Referring now to FIG. 8, there is illustrated the exemplary structure of FIG. 2 after forming an inner semiconductor spacer 20S adjacent to each recessed inner dielectric spacer 16S. The inner semiconductor spacer 20S are formed by first forming the exemplary structure illustrated in FIG. 5. After forming the illustrated exemplary structure shown in FIG. 5, an anisotropic etch is performed on the semiconductor spacer 20. The anisotropic etch removes the semiconductor spacer 20 from the sidewalls of each semiconductor channel material nanosheet 14 while leaving the semiconductor spacer 20 in the gap that is located adjacent to each recessed inner dielectric spacer 16S. The semiconductor spacer 20 that remains in the gap that is located adjacent to each recessed inner dielectric spacer 16S provides the inner semiconductor spacer 20S illustrated in FIG. 8. Each inner semiconductor spacer 20S has a first sidewall (i.e., innermost sidewall) in direct physical contact with a sidewall of the recessed inner dielectric spacer 16S, and a second sidewall (i.e., outermost sidewall) opposite the first sidewall that is vertical aligned to an end of each semiconductor channel material nanosheet 14. The formation of the inner semiconductor spacer 20S removes any uneven growth surface of the semiconductor spacer 20 and allows for subsequent growth of the strained source/drain regions 18 closer to each semiconductor channel material nanosheet 14 as compared to the exemplary structure including the semiconductor spacer 20.
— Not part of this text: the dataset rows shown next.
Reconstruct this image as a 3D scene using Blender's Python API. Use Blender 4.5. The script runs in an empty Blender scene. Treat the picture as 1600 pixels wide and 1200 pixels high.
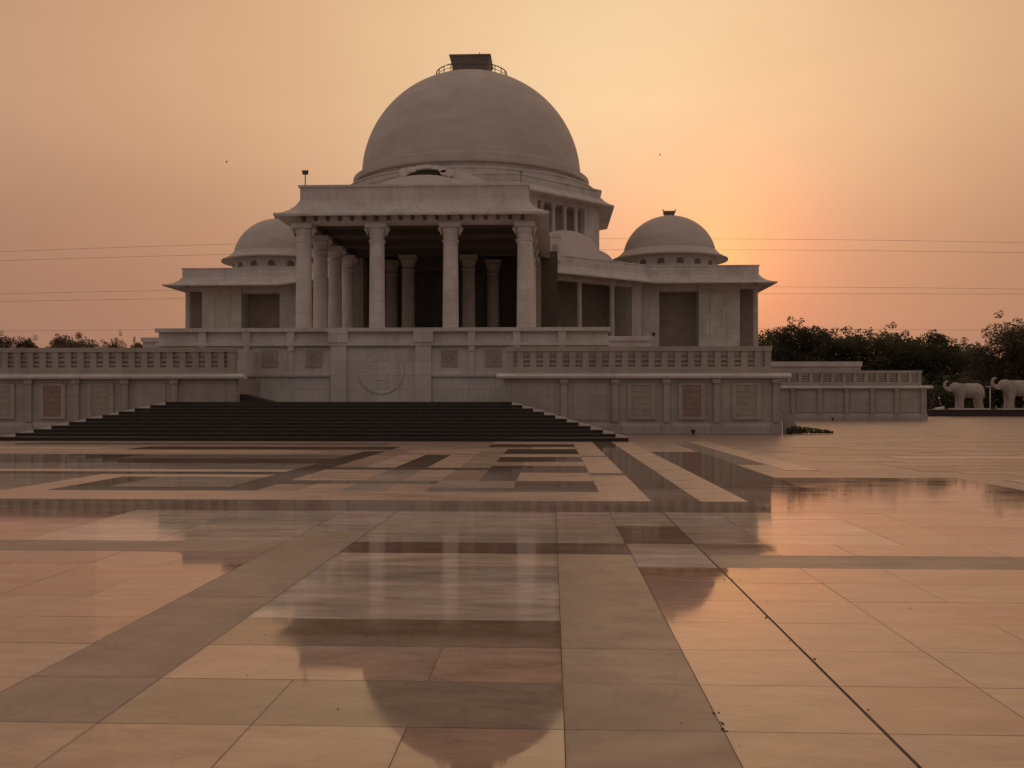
import bpy, bmesh, math, random
from mathutils import Vector, Matrix
random.seed(7)
R = math.radians
scene = bpy.context.scene
COL = scene.collection

# ------------------------------------------------------------------ camera
F, EYE = 1500.0, 1.55                      # focal length in photo pixels, eye height in metres
YAW = math.atan(62 / F)
cam = bpy.data.cameras.new('camera')
cam.sensor_width = 36; cam.lens = F / 1600 * 36
cam.shift_y = 28 / 1600
cam.clip_start = 0.1; cam.clip_end = 3000
camo = bpy.data.objects.new('camera', cam); COL.objects.link(camo)
camo.location = (0, 0, EYE); camo.rotation_euler = (R(90), 0, YAW)
scene.camera = camo

# ------------------------------------------------------------------ sky, sun, exposure
SUN_AZ, SUN_EL = R(9.6), R(8.3)           # azimuth to the right of +Y
SUN = Vector((math.sin(SUN_AZ) * math.cos(SUN_EL), math.cos(SUN_AZ) * math.cos(SUN_EL), math.sin(SUN_EL)))
w = bpy.data.worlds.new('World'); scene.world = w; w.use_nodes = True
nt = w.node_tree; nt.nodes.clear()
def N(t, **kw):
    n = nt.nodes.new(t)
    for k, v in kw.items(): setattr(n, k, v)
    return n
def ramp(node, stops):
    el = node.color_ramp.elements
    while len(el) > 1: el.remove(el[-1])
    el[0].position = stops[0][0]; el[0].color = (*stops[0][1], 1)
    for p, c in stops[1:]:
        e = el.new(p); e.color = (*c, 1)
tc = N('ShaderNodeTexCoord')
def angle_to(v):
    d = N('ShaderNodeVectorMath', operation='DOT_PRODUCT'); d.inputs[1].default_value = v
    nt.links.new(tc.outputs['Generated'], d.inputs[0])
    a = N('ShaderNodeMath', operation='ARCCOSINE'); nt.links.new(d.outputs['Value'], a.inputs[0])
    m = N('ShaderNodeMath', operation='MULTIPLY'); m.inputs[1].default_value = 1 / math.pi
    nt.links.new(a.outputs[0], m.inputs[0]); return m
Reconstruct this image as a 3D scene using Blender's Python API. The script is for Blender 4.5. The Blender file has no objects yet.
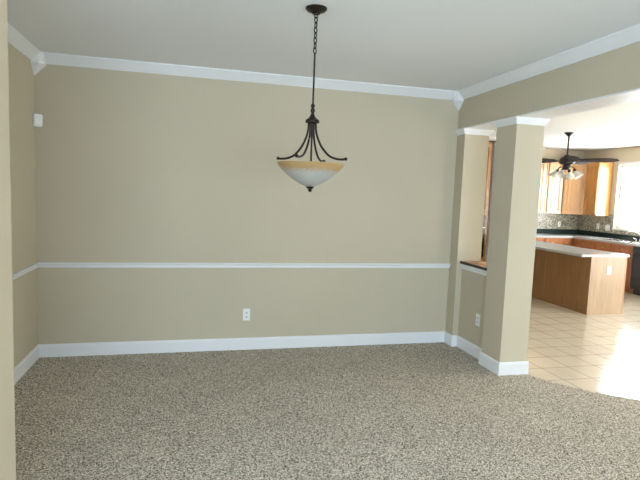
import bpy, bmesh, math, random
from mathutils import Vector, Matrix
random.seed(7)
PI = math.pi
scene = bpy.context.scene
COL = scene.collection

# ------------------------------------------------------------------ camera
CAM_H = 1.6153
yaw, pitch, roll = 0.2448, 0.0926, 0.03764
fwd = Vector((math.sin(yaw)*math.cos(pitch), math.cos(yaw)*math.cos(pitch), -math.sin(pitch)))
rt = Vector((math.cos(yaw), -math.sin(yaw), 0)); up = rt.cross(fwd)
r2 = rt*math.cos(roll) + up*math.sin(roll); u2 = -rt*math.sin(roll) + up*math.cos(roll)
cd = bpy.data.cameras.new('camera'); cam = bpy.data.objects.new('camera', cd); COL.objects.link(cam)
cd.sensor_width = 36; cd.lens = 505.99/640*36; cd.clip_start = 0.05
M4 = Matrix((r2, u2, -fwd)).transposed().to_4x4(); M4.translation = (0, 0, CAM_H); cam.matrix_world = M4
scene.camera = cam

# ------------------------------------------------------------------ world, daylight at the windows, exposure
w = bpy.data.worlds.new('sky'); scene.world = w; w.use_nodes = True
bg = w.node_tree.nodes['Background']; bg.inputs[0].default_value = (0.92, 0.97, 1.0, 1); bg.inputs[1].default_value = 28.0
vs = scene.view_settings; vs.view_transform = 'Standard'; vs.look = 'None'; vs.gamma = 1.0; vs.use_curve_mapping = False
vs.exposure = 0.0

def area(name, loc, direction, sx, sy, power, color=(1, 1, 1)):
    l = bpy.data.lights.new(name, 'AREA'); l.shape = 'RECTANGLE'; l.size = sx; l.size_y = sy; l.energy = power; l.color = color
    o = bpy.data.objects.new(name, l); COL.objects.link(o); o.location = loc
    o.rotation_euler = Vector(direction).to_track_quat('-Z', 'Y').to_euler()
    return o
# area lights inside the blocked-off unseen windows and patio door stand in for daylight
area('daylight_living_window', (0.3, -3.9, 1.45), (0, 1, 0.6), 4.2, 1.8, 460, (0.72, 0.885, 1.08))
area('added_side_fill', (-4.0, -0.6, 1.45), (1, 0.25, 0.45), 2.8, 1.6, 150, (0.72, 0.86, 1.0))  # added fill light, meant to lift the ceiling, column sides and beam
area('daylight_breakfast_window', (6.45, 1.08, 1.3), (0, 1, 0), 2.8, 2.0, 42, (1.0, 0.98, 0.94))
area('daylight_patio_door', (8.22, 3.6, 1.1), (-1, 0, 0), 2.3, 1.9, 150, (1.0, 0.985, 0.95))

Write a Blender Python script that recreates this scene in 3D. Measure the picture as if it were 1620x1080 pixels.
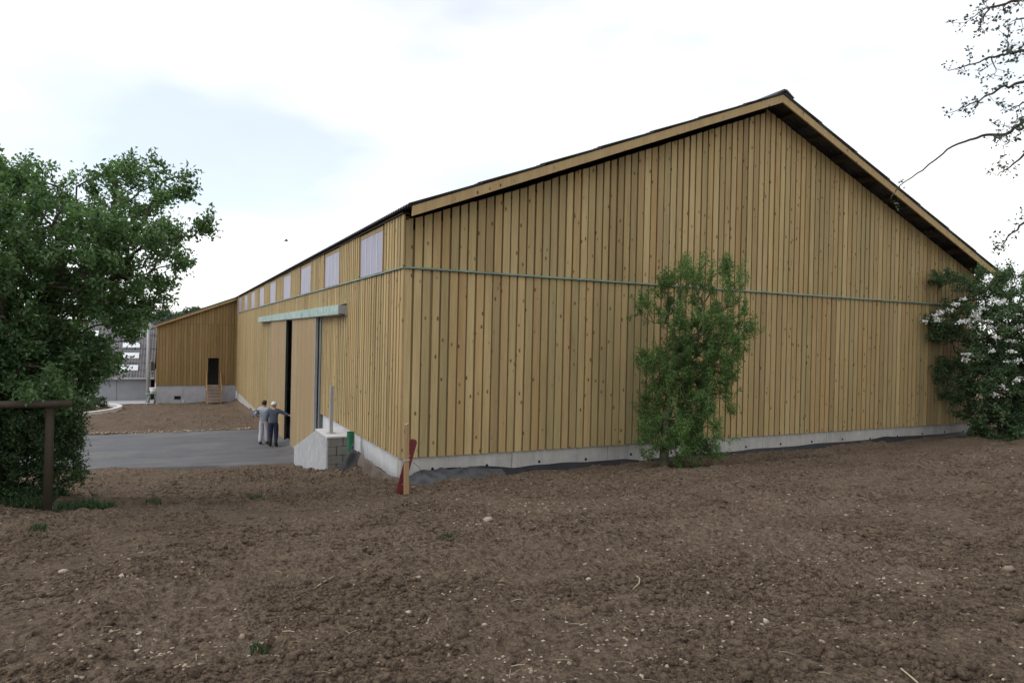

Referring now to FIG. 9, there is illustrated the exemplary structure of FIG. 8 after forming strained source/drain regions 18. The strained source/drain regions 18 of this embodiment are the same as that described above for the embodiment illustrated in FIG. 3 except that strain source/drain regions 18 grow outward from a physically exposed sidewall of each semiconductor channel material nanosheet 14 and from a physically exposed sidewall of each inner semiconductor spacer 20S. The presence of the inner dielectric spacers 16S in this embodiment provides the enhanced stress transfer from the strained source/drain region 18 into the semiconductor channel material nanosheets 14 as mentioned above. In addition, the presence of the inner dielectric spacers 16S in this embodiment ensures that the inner semiconductor spacers 20S has some degree of uniformity, See comments made above regarding the semiconductor spacer 20. The presence of the inner semiconductor spacers 20S can increase the volume of the strained source/drain regions 18 growing from the bottom and will enhance the uniformity of the sidewall surface resulting in more uniform and unidirectional epitaxial source/drain material growing from the sidewalls.

Referring now to FIG. 10, there is illustrated the exemplary structure of FIG. 9 after replacing the recessed sacrificial semiconductor material nanosheets with gate structure 24. The replacing step and the gate structure 24 used in this embodiment of the present application are the same as that described above for providing the exemplary structure shown in FIG. 4. Notably, FIG. 10 illustrates a semiconductor device in accordance with an embodiment of the present application. The semiconductor device illustrated in FIG. 10 includes a p-type field effect transistor including a vertical stack of stressed and spaced apart semiconductor channel material nanosheets (i.e., semiconductor channel material nanosheets 14), gate structure 24 wrapped around a portion of each semiconductor channel material nanosheet of the vertical stack of stressed and spaced apart semiconductor channel material nanosheets, and strained source/drain region 18 located on each side of the vertical stack of stressed and spaced apart semiconductor channel material nanosheets. The semiconductor device further includes recessed inner dielectric spacer 16S located beneath each semiconductor channel material nanosheet 14 of the vertical stack of stressed and spaced apart semiconductor channel material nanosheets. The recessed inner dielectric spacer 16S has an outermost sidewall that is located between a width of each semiconductor channel material nanosheet 14 of the vertical stack of stressed and spaced apart semiconductor channel material nanosheets. The semiconductor device illustrated in FIG. 10 even further includes inner semiconductor spacer 20S located adjacent to the recessed inner dielectric spacer 16S. The inner semiconductor spacer 20S has an outermost sidewall that is vertically aligned to an end of each semiconductor channel material nanosheet 14 of the vertical stack of stressed and spaced apart semiconductor channel material nanosheets. In the illustrated embodiment, the strained source/drain region 18 is in compression in a longitudinal direction of current flow.

While the present application has been particularly shown and described with respect to preferred embodiments thereof, it will be understood by those skilled in the art that the foregoing and other changes in forms and details may be made without departing from the spirit and scope of the present application. It is therefore intended that the present application not be limited to the exact forms and details described and illustrated, but fall within the scope of the appended claims.